I didn't really want to share with anyone until we found out what we were having. I don't know why, I just didn't. I wanted to tell and announce all at once. So, at 9 weeks Sam and I thought it well worth the cost to find out early what we were having. They do a test called Panorama that tests different things for any chromosomal abnormalities as well as test the gender by seeing if the Y chromosome is present.
So, I took the test on a Monday and the following Tuesday the phone call came. The one I had been thinking of. When I imagined the news I only could hear her telling me it was a boy. A boy is all I have ever heard. So, I was prepared to hear that again. She first told me that all things tested for any abnormalities tested normal. This was great news! Then, she asked me, "Did you want to know the gender?" "Yes." I told her. Deep breath. "You're having a little girl." Deep breath. Some little tears filling me eyes.

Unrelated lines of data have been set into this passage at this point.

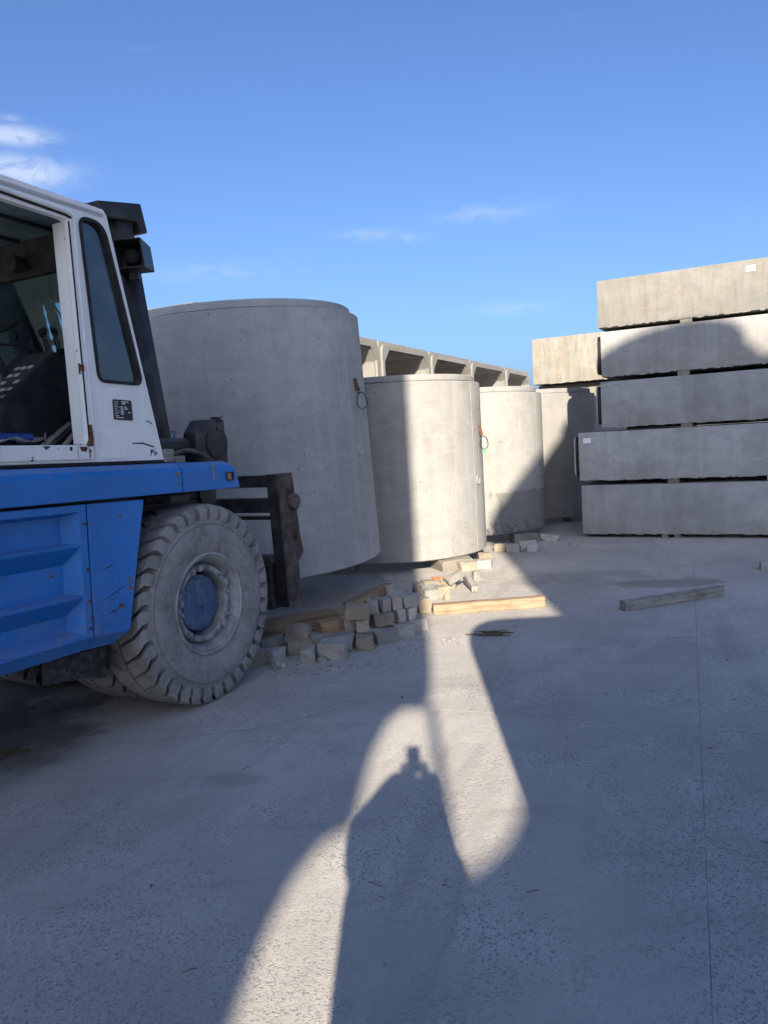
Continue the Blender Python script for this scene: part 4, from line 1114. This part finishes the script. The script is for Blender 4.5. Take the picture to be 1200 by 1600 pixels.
dc.prism([(-0.42, 1.925), (-0.395, 1.935), (-0.365, 1.92), (-0.36, 1.905), (-0.368, 1.915), (-0.395, 1.928)], 0.0385, 0.0398, 'y')
tag(dc.build('worn_decal', M['plate'], FL), kind='stuff')
# roof, headliner, pillars, windscreen frame
rf = MB(); rf.prism([(0.04, 3.105), (0.04, 3.145), (0.075, 3.180), (0.3, 3.195), (W1 - 0.3, 3.195), (W1, 3.15), (W1, 3.105)], -2.3, -0.60, 'x')
rf.build('cab_roof', M['white'], FL, bevel=0.006)
hl = MB(); hl.bx(-2.28, -0.62, 0.09, W1 - 0.03, 3.085, 3.103)
hlo = hl.build('headliner', M['headliner'], FL)
for y in (0.36, 0.72, 1.06):
    MB().bx(-2.2, -0.66, y - 0.012, y + 0.012, 3.068, 3.085).build('headliner_batten', M['interior'], hlo)
slope = atan2(0.31, 1.45)
def on_front(y, z, off=0.0):   # point on the sloping windscreen plane
    f = (z - 1.685) / (3.135 - 1.685)
    return Vector((-0.278 - 0.307 * f + off, y, z))
def front_bar(y0, y1, z0, z1, d, mat, name, parent=FL, off=0.0):
    mb = MB(); vs = []
    for dd in (0.0, -d):
        for (y, z) in ((y0, z0), (y1, z0), (y1, z1), (y0, z1)): vs.append(on_front(y, z, off + dd))
    mb.add(vs, [(0, 1, 2, 3), (7, 6, 5, 4), (0, 4, 5, 1), (1, 5, 6, 2), (2, 6, 7, 3), (3, 7, 4, 0)])
    return mb.build(name, mat, parent, bevel=0.004)
front_bar(0.085, 0.16, 1.69, 3.10, 0.06, M['interior'], 'windscreen_pillar', off=-0.01)
front_bar(W1 - 0.10, W1 - 0.03, 1.69, 3.10, 0.06, M['interior'], 'windscreen_pillar', off=-0.01)
front_bar(0.161, W1 - 0.101, 2.88, 3.10, 0.06, M['interior'], 'windscreen_header', off=-0.01)
front_bar(0.161, W1 - 0.101, 1.69, 1.98, 0.06, M['interior'], 'windscreen_sill', off=-0.01)
front_bar(0.161, W1 - 0.101, 1.981, 2.879, 0.006, M['glass_front'], 'windscreen_pane', off=-0.03)
MB().tube([on_front(0.75, 2.90, -0.005), on_front(0.62, 2.62, 0.012), on_front(0.56, 2.40, 0.012)], 0.007, 6).build('wiper', M['steel'], FL)
MB().lathe([(0.0, 0.0), (0.05, 0.0), (0.055, 0.03), (0.05, 0.07), (0.0, 0.08)], 16, 'x', (-0.72, 0.74, 2.94)).build('wiper_motor', M['interior'], FL, smooth=40)
MB().bx(-2.3, -2.26, 0.09, W1 - 0.03, 1.69, 2.1).build('rear_wall', M['interior'], FL)
for y in (0.10, W1 - 0.10):
    MB().bx(-2.3, -2.24, y - 0.05, y + 0.05, 2.1, 3.1).build('rear_pillar', M['interior'], FL)
MB().bx(-2.28, -0.32, 0.10, W1 - 0.03, 1.66, 1.70).build('cab_floor', M['interior'], FL)
# inside: console with labels, levers, wheel, seat
con = MB(); con.prism([(-1.13, 1.72), (-0.40, 1.72), (-0.40, 2.02), (-0.46, 2.37), (-0.62, 2.40), (-0.70, 2.34), (-1.02, 2.06)], 0.56, 0.90, 'y')
cono = con.build('console', M['interior'], FL, bevel=0.02)
lb = MB()
for k in range(5):
    for j in range(3):
        if (k + j) % 4 == 3: continue
        f = 0.12 + 0.17 * k
        x = -1.02 + (0.32) * f; z = 2.06 + 0.28 * f
        c = Vector((x - 0.004, 0.60 + j * 0.06, z + 0.004)); lb.box(c, (0.030, 0.042, 0.003), Matrix.Rotation(-atan2(0.28, 0.32), 3, 'Y'))
tag(lb.build('console_labels', M['print'], cono), kind='stuff')
for k in range(5):
    x = -0.60 + 0.035 * (k % 2); y = 0.60 + 0.065 * k
    lv = MB(); lv.tube([(x, y, 2.36), (x - 0.015, y, 2.43), (x - 0.035, y + 0.005, 2.51)], 0.006, 6)
    lo = lv.build('lever', M['interior'], FL)
    MB().lathe([(0, -0.03), (0.014, -0.025), (0.019, -0.005), (0.018, 0.012), (0.0, 0.024)], 12, 'z', (x - 0.037, y + 0.006, 2.525)).build('knob', M['rubber'], lo, smooth=60)
sw_c = Vector((-0.92, 0.78, 2.50)); ax = Vector((-0.42, 0, 0.9)).normalized(); e1 = Vector((0, 1, 0)); e2 = ax.cross(e1)
swo = MB().tube(torus_pts(sw_c, e1, e2, 0.19, 32)[:-1], 0.014, 8, closed=True).build('steering_wheel', M['rubber'], FL, smooth=60)
sp = MB()
for a in (0.3, 2.4, 4.5): sp.tube([sw_c - ax * 0.02, sw_c + (e1 * cos(a) + e2 * sin(a)) * 0.185], 0.010, 6)
sp.tube([sw_c, sw_c - ax * 0.30, sw_c - ax * 0.5 + Vector((0, 0, -0.1))], 0.022, 8)
sp.build('steering_column', M['interior'], swo)
MB().tube([(-0.95, 0.70, 2.42), (-0.72, 0.68, 2.43), (-0.66, 0.66, 2.41)], 0.008, 6).build('indicator_stalk', M['interior'], swo)
seat = MB(); seat.box((-1.55, 0.78, 2.06), (0.5, 0.50, 0.14)); seat.box((-1.80, 0.78, 2.42), (0.14, 0.48, 0.66), Matrix.Rotation(-0.15, 3, 'Y'))
so = seat.build('driver_seat', M['interior'], FL, bevel=0.05, seg=3)
MB().bx(-1.72, -1.38, 0.6, 0.96, 1.70, 1.99).build('seat_base', M['interior'], so)
MB().lathe([(0, -0.06), (0.06, -0.05), (0.075, 0.0), (0.06, 0.05), (0, 0.06)], 16, 'y', (-1.20, 0.50, 2.16)).build('arm_rest_end', M['rubber'], so, smooth=50)
MB().box((-1.10, 0.55, 2.16), (0.09, 0.10, 0.14), Matrix.Rotation(0.4, 3, 'Y')).build('arm_rest_pad', M['wood_brown'], so, bevel=0.02)

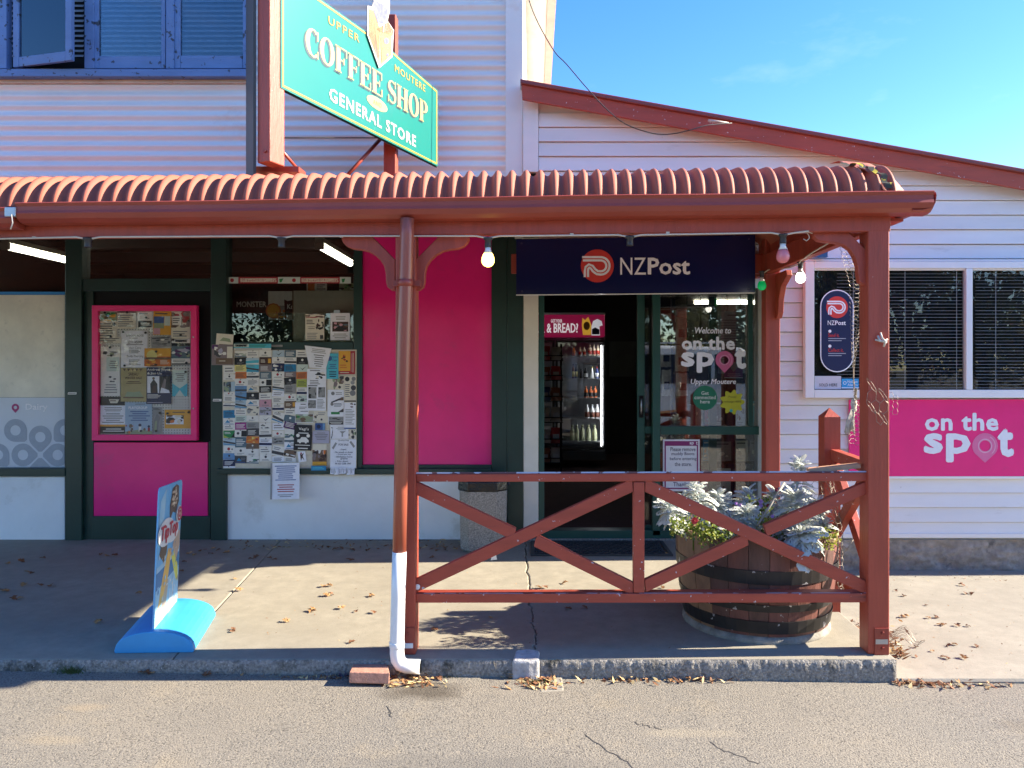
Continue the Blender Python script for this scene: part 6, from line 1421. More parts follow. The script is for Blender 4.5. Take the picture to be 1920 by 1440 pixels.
cols = [ink(.62, .64, .64), ink(.45, .04, .06), ink(.10, .07, .05), ink(.72, .42, .10), ink(.62, .60, .10), ink(.30, .52, .66), ink(.02, .16, .36), ink(.45, .34, .25), ink(.62, .55, .42)]
pp([(0.02, .02), (.98, .02), (.98, .30), (.5, .34), (.02, .28)], 5)
pp([(0.02, .28), (.98, .32), (.98, .44), (.02, .42)], 6); pp([(.02, .40), (.98, .43), (.98, .46), (.02, .44)], 5)
pp([(.02, .62), (.2, .60), (.3, .98), (.08, .9)], 5)
pp([(.12, .14), (.30, .36), (.48, .52), (.62, .50), (.52, .32), (.34, .16)], 3); pp([(.62, .44), (.74, .48), (.92, .34), (.98, .2), (.9, .2), (.78, .3)], 4)
pp([(.2, .04), (.34, .2), (.48, .30), (.54, .28), (.46, .10), (.36, .02)], 7)
pp([(.55, .02), (.62, .24), (.68, .1), (.74, .26), (.8, .04)], 0)
pp([(.66, .52), (.78, .60), (.98, .60), (.98, .48), (.84, .38)], 7)
pp([(.1, .52), (.2, .62), (.44, .6), (.4, .5), (.3, .44)], 2)
pp([(.48, .72), (.6, .78), (.72, .76), (.86, .84), (.84, .96), (.72, .98), (.56, .96), (.46, .84)], 2)
for i in range(34):
    u_, v_ = rl.uniform(.06, .92), rl.uniform(.06, .56); w_ = rl.uniform(.02, .07); h_ = rl.uniform(.01, .05)
    pp([(u_, v_), (u_ + w_, v_ + h_ * .3), (u_ + w_ * .8, v_ + h_), (u_ + w_ * .1, v_ + h_ * .8)], rl.choice([0, 0, 5, 5, 7, 6, 8]))
for i in range(26): u_, v_ = rl.uniform(.5, .8), rl.uniform(.82, .96); pp([(u_ + .03 * math.cos(R(t)), v_ + .012 * math.sin(R(t))) for t in range(0, 360, 72)], 8 if i % 2 else 7)
pp([(.02 + .30 + .34 * math.cos(R(t)), .66 + .10 * math.sin(R(t))) for t in range(0, 360, 20)], 0); pp([(.60 + .28 * math.cos(R(t)), .63 + .075 * math.sin(R(t))) for t in range(0, 360, 20)], 0)
pp([(.86 + .13 * math.cos(R(t)), .74 + .065 * math.sin(R(t))) for t in range(0, 360, 20)], 0)
def ps_text(body, u0, v0, u1, v1, mi, off, **kw):
    lay[0] += 2; kw.pop('bold'); t = fit(text2d(body, **kw), u0, 0, u1, 1)
    for i, (dx, dy) in enumerate(((0, 0), (.012, 0), (-.012, 0), (0, .004), (0, -.004))): mb.add([pfn(x + dx, v1 + (v0 - v1) * y + dy, off + i * .0001) for x, y in t[0]], t[1], mi)
ps_text('Tip', .10, .585, .42, .715, 1, .0075, bold=.03, shear=.15); ps_text('Top', .44, .585, .80, .715, 1, .0075, bold=.03, shear=.15)
for r1, r2, m_ in ((.10, .075, 1), (.05, .028, 1)):
    n = 20; lay[0] += 1
    mb.add([pfn(.87 + (r1 if k else r2) * math.cos(i / n * 6.28), .74 + (r1 if k else r2) * .55 * math.sin(i / n * 6.28), .0085) for k in (0, 1) for i in range(n)], [(i, (i + 1) % n, n + (i + 1) % n, n + i) for i in range(n)], m_)
mb.build('print', cols, ps, recalc=False)
# ================================================================ BIN, MAT, BRICK, SMALL THINGS
bc = Vector((P(907, 0, 5.6).x, 5.61, 0))
bn = thing('litter_bin', 'octagonal exposed aggregate litter bin with black liner by the shop wall', 'bin', bc)
M_agg = mat('exposed_aggregate', (.27, .25, .22), .9, var=.55, vs=110, bump=.8, bs=110)
def octo(r, z, c=.30): h = r; k = r * c * 1.35; return [bc + Vector((x, y, z)) for x, y in ((-h + k, -h), (h - k, -h), (h, -h + k), (h, h - k), (h - k, h), (-h + k, h), (-h, h - k), (-h, -h + k))]
def stack(levels, name, m, bev=.004):
    vs = []; fs = []
    for r, z in levels: vs += octo(r, z)
    n = len(levels)
    for i in range(n - 1):
        for j in range(8): fs.append((i * 8 + j, i * 8 + (j + 1) % 8, (i + 1) * 8 + (j + 1) % 8, (i + 1) * 8 + j))
    fs += [tuple(range(7, -1, -1)), tuple((n - 1) * 8 + j for j in range(8))]
    return MB().add(vs, fs).build(name, m, bn, bevel=bev)
stack([(.150, 0), (.168, .02), (.176, .48), (.172, .50)], 'body', M_agg)
stack([(.178, .455), (.186, .47), (.184, .53), (.15, .545), (.14, .50)], 'liner', mat('bin_liner', (.012, .012, .013), .25, var=.2, bump=.6, bs=25), .006)
mb = MB()
for i in range(10):
    p = bc + Vector((.13 + rl.uniform(0, .08), -.1 + rl.uniform(0, .1), .50 + rl.uniform(-.02, .05))); mb.add([p + Vector((rl.uniform(-.03, .03), rl.uniform(-.03, .03), rl.uniform(-.03, .03))) for _ in range(4)], [(0, 1, 2), (1, 2, 3)])
mb.build('bag_folds', mat('bag_shiny', (.10, .10, .11), .12, var=.2), bn, recalc=False)
x0, x1 = -.02, 1.02; y0, y1 = 5.36, 5.80
mt = thing('door_mat', 'black perforated rubber mat on the concrete in front of the shop door', 'mat', (.5, 5.5, 0))
mb = MB()
for a in ((x0, y0, x1, y0 + .03), (x0, y1 - .03, x1, y1), (x0, y0 + .031, x0 + .03, y1 - .031), (x1 - .03, y0 + .031, x1, y1 - .031)): mb.box((a[0], a[1], .001), (a[2], a[3], .014))
mb.build('border', M_rubber, mt, bevel=.003)
mb = MB(); nx_, ny_ = 18, 9
for i in range(nx_):
    for j in range(ny_):
        cx = x0 + .045 + (i + (.5 if j % 2 else 0)) * (x1 - x0 - .09) / nx_; cy = y0 + .05 + j * (y1 - y0 - .09) / (ny_ - 1)
        if cx > x1 - .04: continue
        n = 8; ro, ri = .032, .026
        vs = [(cx + r * 1.0 * math.cos(2 * math.pi * k / n), cy + r * .85 * math.sin(2 * math.pi * k / n), z) for r, z in ((ri, .001), (ri, .013), (ro, .013), (ro, .001)) for k in range(n)]
        mb.add(vs, [(l * n + k, l * n + (k + 1) % n, (l + 1) * n + (k + 1) % n, (l + 1) * n + k) for l in range(3) for k in range(n)])
o = mb.build('grid', M_rubber, mt, recalc=False); o['kind'] = 'stuff'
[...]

"Really?" I verified, really wanting to make sure I heard correctly.
"Is that a good thing?" She laughed a little.
"Well, I have 4 boys.."
Exclaiming, "Oh!! Well! It looks like you will have to get some pink." 💕
Pink. A girl. Oh my goodness. So, rewinding even more- almost a whole year. Sam and I had a talk. We talked about different impressions and feelings we each had experienced making us believe we were meant to have a little girl join our family. So, what felt like suddenly, and also knowingly we are having this little girl.
Look at the boys faces. They were so excited, they still are so excited. They will ask, "How many more days till the baby sister comes?" or "I can't wait to meet the baby sister." Rowan seems to even know about her in a small way. He'll sometimes say we're going to see the baby sister. But, if I ask him where she is he will answer: mom's belly.
As of right now, I am excited- no question about that. I do sometimes feel like it will be strange have a girl after all these boys. I hope I will be a good mom to a girl. A good example to her. I hope that I will be strong example. And, in time, a friend. My Boy Mom badge will be hung up. Which, I wear proudly, but I have a feeling it won't matter when I meet her. I still can't really believe it. I still didn't know this would actually happen. I still really really love Jonah as my baby. It is hard for me to think of him not being the baby. It makes me feel better knowing he'll always be the baby brother. He just...is.
So, we are just plugging along here now and awaiting the arrival of the baby sister. She definitely is a lucky one to have so many brothers eager to meet her, protect her, and love her.